Many marketing and fraud detection teams within companies are currently working in silos. And that lack of communication isn’t beneficial to the company. “When you take a look at companies that have full-blown digital marketing teams, it’s amazing how often they’re not connected to the payments or fraud prevention managers that are executing the processes that could help that marketing team—if they only took a look at what they’re doing,” Sloane said. “But quite often, it goes through the silos, and those silos don’t come together.”

The Ever-Changing Landscape

The payments industry is moving toward passive authentication by examining how consumers behave with their devices. “We know how tight you hold the device,” Gunther said. “Corroborated with other data, and signals, we have a high level of confidence in confirming the identity of the customer.”  

The way people hold their devices, the speed at which they type, and the way they type are not easily faked, and such attributes can act as “automatic” identifying information. “We expect that behavioral biometrics will have a huge impact on that whole process of identifying the customer from the time they hit your website,” Sloane said. “Biometrics will make it much more difficult to commit fraud and will open new opportunities for marketing.”

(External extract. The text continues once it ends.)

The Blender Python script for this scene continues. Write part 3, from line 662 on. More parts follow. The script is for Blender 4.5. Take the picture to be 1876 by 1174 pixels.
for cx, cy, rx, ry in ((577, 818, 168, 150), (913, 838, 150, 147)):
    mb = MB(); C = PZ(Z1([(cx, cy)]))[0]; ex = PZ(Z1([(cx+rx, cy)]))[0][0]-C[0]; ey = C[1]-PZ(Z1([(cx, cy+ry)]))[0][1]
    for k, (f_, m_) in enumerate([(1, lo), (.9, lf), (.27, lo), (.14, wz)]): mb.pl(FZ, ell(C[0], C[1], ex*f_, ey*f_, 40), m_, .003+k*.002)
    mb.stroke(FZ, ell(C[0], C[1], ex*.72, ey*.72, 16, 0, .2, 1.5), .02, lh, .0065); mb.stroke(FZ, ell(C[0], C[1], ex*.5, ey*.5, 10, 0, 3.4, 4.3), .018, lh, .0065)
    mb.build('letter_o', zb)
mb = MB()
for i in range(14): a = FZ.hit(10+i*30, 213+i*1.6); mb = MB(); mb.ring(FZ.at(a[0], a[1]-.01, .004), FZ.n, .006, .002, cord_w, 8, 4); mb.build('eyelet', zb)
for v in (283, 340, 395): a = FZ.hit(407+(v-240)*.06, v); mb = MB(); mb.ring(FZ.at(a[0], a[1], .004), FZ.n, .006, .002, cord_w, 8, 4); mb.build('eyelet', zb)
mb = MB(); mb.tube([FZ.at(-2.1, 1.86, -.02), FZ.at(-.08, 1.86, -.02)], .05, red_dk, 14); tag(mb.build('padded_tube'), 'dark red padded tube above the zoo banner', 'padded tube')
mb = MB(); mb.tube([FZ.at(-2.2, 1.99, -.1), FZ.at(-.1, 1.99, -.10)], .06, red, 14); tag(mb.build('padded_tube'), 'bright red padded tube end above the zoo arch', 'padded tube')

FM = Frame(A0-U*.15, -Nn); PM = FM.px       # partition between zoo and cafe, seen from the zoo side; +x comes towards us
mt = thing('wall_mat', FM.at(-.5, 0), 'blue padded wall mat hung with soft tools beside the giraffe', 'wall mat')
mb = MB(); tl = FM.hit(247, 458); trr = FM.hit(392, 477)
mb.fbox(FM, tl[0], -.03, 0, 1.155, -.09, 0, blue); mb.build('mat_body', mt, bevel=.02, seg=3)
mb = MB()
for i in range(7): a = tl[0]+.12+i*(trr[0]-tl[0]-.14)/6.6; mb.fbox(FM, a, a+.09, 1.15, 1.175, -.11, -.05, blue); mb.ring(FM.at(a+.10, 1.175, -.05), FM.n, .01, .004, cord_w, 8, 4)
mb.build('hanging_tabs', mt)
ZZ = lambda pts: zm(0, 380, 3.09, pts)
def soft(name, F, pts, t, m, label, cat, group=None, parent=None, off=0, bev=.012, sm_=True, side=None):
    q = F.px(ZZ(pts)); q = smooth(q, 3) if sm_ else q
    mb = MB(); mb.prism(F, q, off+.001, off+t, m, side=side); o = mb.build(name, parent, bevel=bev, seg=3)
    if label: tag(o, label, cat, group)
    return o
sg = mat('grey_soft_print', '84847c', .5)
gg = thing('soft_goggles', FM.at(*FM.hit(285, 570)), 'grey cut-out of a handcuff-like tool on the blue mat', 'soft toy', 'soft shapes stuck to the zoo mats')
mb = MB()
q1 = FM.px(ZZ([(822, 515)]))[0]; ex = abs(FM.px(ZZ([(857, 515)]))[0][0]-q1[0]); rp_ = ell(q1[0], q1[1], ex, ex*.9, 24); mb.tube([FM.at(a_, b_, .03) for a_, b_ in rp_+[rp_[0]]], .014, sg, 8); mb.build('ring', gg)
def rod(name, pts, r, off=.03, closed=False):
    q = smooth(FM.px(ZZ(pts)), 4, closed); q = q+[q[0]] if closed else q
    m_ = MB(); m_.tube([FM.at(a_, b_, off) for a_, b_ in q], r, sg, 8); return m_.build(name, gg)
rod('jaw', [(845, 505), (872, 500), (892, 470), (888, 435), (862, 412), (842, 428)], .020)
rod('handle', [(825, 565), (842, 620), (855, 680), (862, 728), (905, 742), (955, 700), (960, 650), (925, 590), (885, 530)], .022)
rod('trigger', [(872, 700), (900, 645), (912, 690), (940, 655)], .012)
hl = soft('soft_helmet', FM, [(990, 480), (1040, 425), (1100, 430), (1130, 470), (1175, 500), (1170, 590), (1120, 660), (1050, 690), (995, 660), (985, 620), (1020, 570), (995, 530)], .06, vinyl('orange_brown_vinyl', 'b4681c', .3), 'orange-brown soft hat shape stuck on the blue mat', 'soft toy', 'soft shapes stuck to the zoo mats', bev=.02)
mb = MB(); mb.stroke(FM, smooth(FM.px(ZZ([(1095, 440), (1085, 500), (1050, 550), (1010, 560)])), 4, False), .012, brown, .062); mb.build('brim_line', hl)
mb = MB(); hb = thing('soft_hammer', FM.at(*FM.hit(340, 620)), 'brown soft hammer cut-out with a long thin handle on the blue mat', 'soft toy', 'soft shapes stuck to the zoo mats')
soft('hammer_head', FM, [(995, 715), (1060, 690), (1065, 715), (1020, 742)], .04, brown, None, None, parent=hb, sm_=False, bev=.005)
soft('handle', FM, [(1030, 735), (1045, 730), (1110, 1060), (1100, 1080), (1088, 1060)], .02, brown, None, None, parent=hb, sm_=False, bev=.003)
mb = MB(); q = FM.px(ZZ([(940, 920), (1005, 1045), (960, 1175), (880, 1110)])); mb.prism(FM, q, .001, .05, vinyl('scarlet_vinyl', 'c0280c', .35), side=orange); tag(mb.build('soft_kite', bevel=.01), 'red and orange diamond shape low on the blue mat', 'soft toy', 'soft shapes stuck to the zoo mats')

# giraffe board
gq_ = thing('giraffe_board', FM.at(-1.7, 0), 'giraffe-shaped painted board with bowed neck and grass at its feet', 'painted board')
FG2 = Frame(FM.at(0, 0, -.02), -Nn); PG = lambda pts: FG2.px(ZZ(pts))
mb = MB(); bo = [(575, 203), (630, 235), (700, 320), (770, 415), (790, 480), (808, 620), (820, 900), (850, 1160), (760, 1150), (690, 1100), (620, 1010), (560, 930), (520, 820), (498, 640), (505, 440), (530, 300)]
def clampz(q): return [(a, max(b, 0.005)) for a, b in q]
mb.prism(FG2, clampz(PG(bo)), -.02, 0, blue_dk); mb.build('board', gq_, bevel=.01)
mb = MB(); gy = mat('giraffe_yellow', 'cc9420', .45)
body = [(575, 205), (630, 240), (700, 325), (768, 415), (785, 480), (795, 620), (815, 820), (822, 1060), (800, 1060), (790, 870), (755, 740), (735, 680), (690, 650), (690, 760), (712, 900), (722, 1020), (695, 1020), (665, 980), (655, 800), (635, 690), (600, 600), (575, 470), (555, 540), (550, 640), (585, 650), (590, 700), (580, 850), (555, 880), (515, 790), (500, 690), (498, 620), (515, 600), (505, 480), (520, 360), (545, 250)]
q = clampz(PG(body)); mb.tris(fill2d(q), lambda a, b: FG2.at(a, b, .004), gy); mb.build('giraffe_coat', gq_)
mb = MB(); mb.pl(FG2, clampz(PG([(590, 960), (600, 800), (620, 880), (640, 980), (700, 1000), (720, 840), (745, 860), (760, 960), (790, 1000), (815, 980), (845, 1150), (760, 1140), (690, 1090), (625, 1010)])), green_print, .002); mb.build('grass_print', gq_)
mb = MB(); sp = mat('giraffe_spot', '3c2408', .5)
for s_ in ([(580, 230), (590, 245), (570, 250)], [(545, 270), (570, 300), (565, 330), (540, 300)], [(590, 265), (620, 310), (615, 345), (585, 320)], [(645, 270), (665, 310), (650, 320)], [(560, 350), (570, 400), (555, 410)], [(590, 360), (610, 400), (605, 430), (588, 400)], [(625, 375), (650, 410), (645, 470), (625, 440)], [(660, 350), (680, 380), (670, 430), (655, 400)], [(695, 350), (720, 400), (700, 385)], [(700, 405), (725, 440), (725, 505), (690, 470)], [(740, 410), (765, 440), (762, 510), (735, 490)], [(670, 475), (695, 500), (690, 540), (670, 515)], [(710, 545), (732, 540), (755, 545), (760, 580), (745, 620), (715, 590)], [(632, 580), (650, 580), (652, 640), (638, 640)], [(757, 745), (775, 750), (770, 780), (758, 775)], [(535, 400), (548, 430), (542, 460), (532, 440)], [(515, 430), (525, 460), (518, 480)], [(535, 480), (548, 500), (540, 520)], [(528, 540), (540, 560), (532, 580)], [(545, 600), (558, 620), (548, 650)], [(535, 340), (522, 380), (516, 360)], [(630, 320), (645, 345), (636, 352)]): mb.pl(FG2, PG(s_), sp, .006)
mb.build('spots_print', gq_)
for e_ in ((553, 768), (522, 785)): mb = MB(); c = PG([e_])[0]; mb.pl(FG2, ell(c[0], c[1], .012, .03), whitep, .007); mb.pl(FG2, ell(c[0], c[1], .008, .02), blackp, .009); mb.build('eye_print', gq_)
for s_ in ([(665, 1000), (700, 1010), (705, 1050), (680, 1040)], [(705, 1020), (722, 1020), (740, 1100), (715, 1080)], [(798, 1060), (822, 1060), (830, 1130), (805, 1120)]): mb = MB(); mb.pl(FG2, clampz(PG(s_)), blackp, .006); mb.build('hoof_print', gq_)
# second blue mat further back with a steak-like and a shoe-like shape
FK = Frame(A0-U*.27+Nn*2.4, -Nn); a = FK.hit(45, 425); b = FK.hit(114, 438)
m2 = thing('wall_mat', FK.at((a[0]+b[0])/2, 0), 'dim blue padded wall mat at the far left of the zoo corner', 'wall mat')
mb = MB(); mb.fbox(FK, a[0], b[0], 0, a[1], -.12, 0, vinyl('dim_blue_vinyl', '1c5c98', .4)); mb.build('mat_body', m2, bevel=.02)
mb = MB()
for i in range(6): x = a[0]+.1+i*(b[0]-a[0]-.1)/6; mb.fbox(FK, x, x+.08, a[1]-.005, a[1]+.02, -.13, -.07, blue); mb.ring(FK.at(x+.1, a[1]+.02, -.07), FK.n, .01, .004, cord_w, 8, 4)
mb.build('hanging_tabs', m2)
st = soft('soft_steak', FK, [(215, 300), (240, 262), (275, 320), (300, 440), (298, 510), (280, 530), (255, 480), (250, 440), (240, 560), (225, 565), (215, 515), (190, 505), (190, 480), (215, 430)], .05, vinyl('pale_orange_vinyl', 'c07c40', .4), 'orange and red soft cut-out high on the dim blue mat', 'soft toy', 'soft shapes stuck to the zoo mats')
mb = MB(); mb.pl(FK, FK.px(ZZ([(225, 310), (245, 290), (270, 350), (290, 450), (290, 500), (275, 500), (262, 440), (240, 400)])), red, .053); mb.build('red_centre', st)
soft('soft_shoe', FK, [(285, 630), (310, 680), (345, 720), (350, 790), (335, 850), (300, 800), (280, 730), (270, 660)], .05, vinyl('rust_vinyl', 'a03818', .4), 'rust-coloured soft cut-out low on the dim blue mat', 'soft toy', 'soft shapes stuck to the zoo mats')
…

Kount is working on combining modern cryptography and data through its new tool, Digital Identity as a Service. In this model, a company confirms a person’s identity once, through traditional means or biometrics, then creates an encryption token on the customer’s device. When a customer uses the device to pay, that token acts as proof of possession of the device.

This approach is part of a broader move away from using passwords to verify identity.

Most people have different accounts online, with various passwords and authentication processes. As a result, customers face problems creating and remembering multiple usernames and passwords. In response to this problem, a group of companies launched the FIDO (“Fast IDentity Online”) Alliance in 2013 as an industry association to help reduce the world’s over-reliance on passwords. The idea is to use voice, fingerprint scanning, facial recognition, or a security key for standardized, password-less identification.

According to Sloane, FIDO is a huge step forward in customer experience and in streamlining identity detection for merchants. Kount is actively involved in the FIDO Alliance and combines FIDO procedures and cryptography to achieve its identity solutions.

By and large, payments companies need to take a more holistic view of identity data, by using more innovative types of information and by taking down the silos that hold data. Wise executives will see that personalized, frictionless shopping experiences are the future of the payments space.